Le drame du péché ce n’est pas tellement l’acte désordonné du pécheur, c’est la tendance du pécheur à se justifier. Cette autojustification fausse le jugement moral. Elle provient de l’orgueil. Et c’est la raison pour laquelle l’élément le plus radical du péché est le mouvement d’orgueil par lequel la créature prétend se suffire à elle-même. La conséquence de l’orgueil est l’obscurcissement progressif de la conscience morale. C’est pour nous libérer de cet orgueil et de cet aveuglement que Dieu s’est engagé comme il l’a fait. La conversion s’accompagne d’une lumière capable de rectifier le jugement de conscience.
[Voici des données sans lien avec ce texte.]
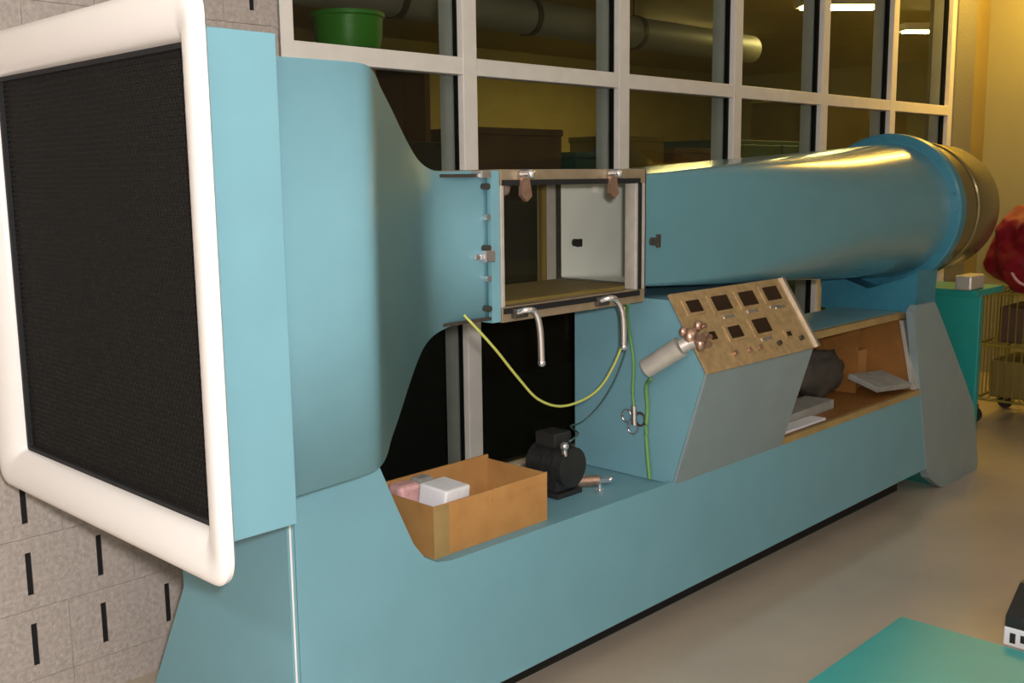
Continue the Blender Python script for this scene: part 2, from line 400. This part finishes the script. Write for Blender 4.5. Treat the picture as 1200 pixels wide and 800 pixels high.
# pedestal
top = [(1.195, 0), (1.50, 0), (1.60, .112), (4.44, .126), (4.34, .478), (3.2, .478), (1.98, .486), (1.64, .488), (1.59, .497), (1.553, .519), (1.521, .56), (1.473, .662), (1.43, .76), (1.412, .795), (1.195, .795)]
b = B(); b.prism(top, 1, YP, YP + .018); pd = b.out('pedestal_front', 'blue_paint', T)
b = B(); b.prism([(YP, 0), (YP, .795), (2.258, .795), (2.258, .433), (2.49, .04), (2.49, 0), (2.30, 0), (2.2, .1), (1.95, .1), (1.9, 0)], 0, 1.178, 1.196); b.out('end_plate', 'blue_paint', T)
b = B(); b.cyl((1.186, YP + .003, .01), (1.186, YP + .003, .795), .004, n=12); b.out('corner_highlight', 'white_lip', T)  # white strip painted as the highlight along the pedestal corner
b = B(); b.box(1.196, 4.45, YP + .018, 2.24, .452, .470); b.out('deck', 'blue_paint', T)
b = B(); b.box(1.196, 4.5, 2.24, 2.258, .115, .47); b.out('pedestal_back', 'blue_paint', T)
b = B(); b.prism([(1.197, .471), (1.545, .471), (1.415, .79), (1.197, .79)], 1, YP + .019, 2.24); b.out('inlet_support', 'blue_paint', T)
b = B(); b.box(1.65, 4.45, 1.93, 2.18, 0, .112); b.out('gap_shadow', 'dark', T)  # added dark block stands in for the shadow gap under the pedestal
b = B(); b.prism([(4.44, .126), (4.47, .08), (4.60, .01), (4.64, 0), (5.03, 0), (5.04, .04), (4.955, .32), (4.80, .49), (4.49, .815), (4.44, .86), (4.27, .86), (4.233, .835), (4.34, .478)], 1, YP - .004, YP + .03); b.out('end_leg', 'grey_face', T)
b = B(); b.prism([(4.46, .126), (4.64, 0), (5.03, 0), (4.955, .32), (4.49, .815), (4.36, .815), (4.36, .478), (4.46, .47)], 1, YP + .031, 2.258); b.out('end_leg_body', 'teal_paint', T)
b = B(); b.prism([(YP + .02, .817), (2.25, .817), (2.25, .90), (YC + .24, 1.02), (YC + .16, .965), (YC, .912), (YC - .16, .965), (YC - .215, 1.0), (YP + .02, .90)], 0, 4.30, 4.50); b.out('saddle', 'ring_paint', T)
b = B(); b.box(5.06, 5.10, 1.835, 2.24, 0, .82, .004); b.box(5.06, 5.4, 1.85, 2.22, .82, .85); b.out('fan_stand', 'teal_paint', T)
b = B(); b.box(5.03, 5.2, 1.87, 1.95, .85, .92, .01); b.out('motor_box', 'paper_pink' if False else 'alu', T)

# console
CX0, CX1 = 2.56, 3.19
b = B(); b.prism([(1.812, .472), (1.702, .832), (1.832, 1.035), (2.2, 1.035), (2.2, .472)], 0, CX0, CX1); cn = b.out('console', 'blue_paint', T)
b = B(); b.prism([(1.803, .472), (1.690, .838), (1.700, .838), (1.811, .472)], 0, CX0 + .004, CX1 + .004); b.out('front_panel', 'grey_face', cn)
pa, pb = Vector((0, 1.688, .836)), Vector((0, 1.826, 1.052)); pv = (pb - pa); pn = Vector((0, -pv.z, pv.y)).normalized()
def onp(x, v, out=0): q = pa + pv * v + pn * out; return Vector((x, q.y, q.z))
def plate(b, x0, x1, v0, v1, o0, o1):
    b.loft([[onp(x0, v0, o), onp(x1, v0, o), onp(x1, v1, o), onp(x0, v1, o)] for o in (o0, o1)], cap=True)
b = B(); plate(b, CX0 - .01, CX1 + .012, -.03, 1.0, -.004, .004); gp = b.out('gauge_panel', 'panel_metal', cn)
b = B(); plate(b, CX1, CX1 + .016, -.03, 1.0, .004, .012); b.out('edge_trim', 'chrome', cn)
for x, v, w, hgt in ((2.636, .80, .040, .15), (2.781, .785, .052, .19), (2.934, .785, .052, .19), (3.084, .80, .052, .19), (2.777, .39, .040, .15), (2.933, .40, .052, .19), (2.655, .40, .018, .10), (3.062, .22, .014, .06)):
    b = B(); plate(b, x - w - .007, x + w + .007, v - hgt / 2 - .03, v + hgt / 2 + .03, .004, .008); g = b.out('gauge', 'panel_metal', cn)
    b = B(); plate(b, x - w * .82, x + w * .82, v - hgt / 2, v + hgt / 2, .008, .011); g2 = b.out('dial', 'dial', cn)
for x, v in ((2.79, .60), (2.93, .615), (3.07, .62), (2.93, .225), (3.1, .6)):
    b = B(); plate(b, x - .03, x + .03, v - .02, v + .02, .004, .007); b.out('name_plate', 'chrome', cn)
for x in (2.72, 2.80, 2.86, 2.98, 3.12): 
    b = B(); b.cyl(onp(x, .13, .004), onp(x, .13, .016), .008, n=10); b.out('switch', 'brass' if x < 2.9 else 'steel_dark', cn)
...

Il y aussi un devoir moral de former sa conscience et c’est une tâche de toute la vie. « Dès les premières années, elle éveille l’enfant à la connaissance et à la pratique de la loi intérieure reconnue par la conscience morale. Une éducation prudente enseigne la vertu ; elle préserve ou guérit de la peur, de l’égoïsme et de l’orgueil, des ressentiments de la culpabilité et des mouvements de complaisance, nés de la faiblesse et des fautes humaines. L’éducation de la conscience garantit la liberté et engendre la paix du cœur » (CEC, 1784).
Dans la formation de la conscience la Parole de Dieu est la lumière sur notre route : « Il nous faut l’assimiler dans la foi et la prière, et la mettre en pratique. Il nous faut encore examiner notre conscience au regard de la Croix du Seigneur. Nous sommes assistés des dons de l’Esprit Saint, aidés par le témoignage ou les conseils d’autrui et guidés par l’enseignement autorisé de l’Église » (CEC, 1785).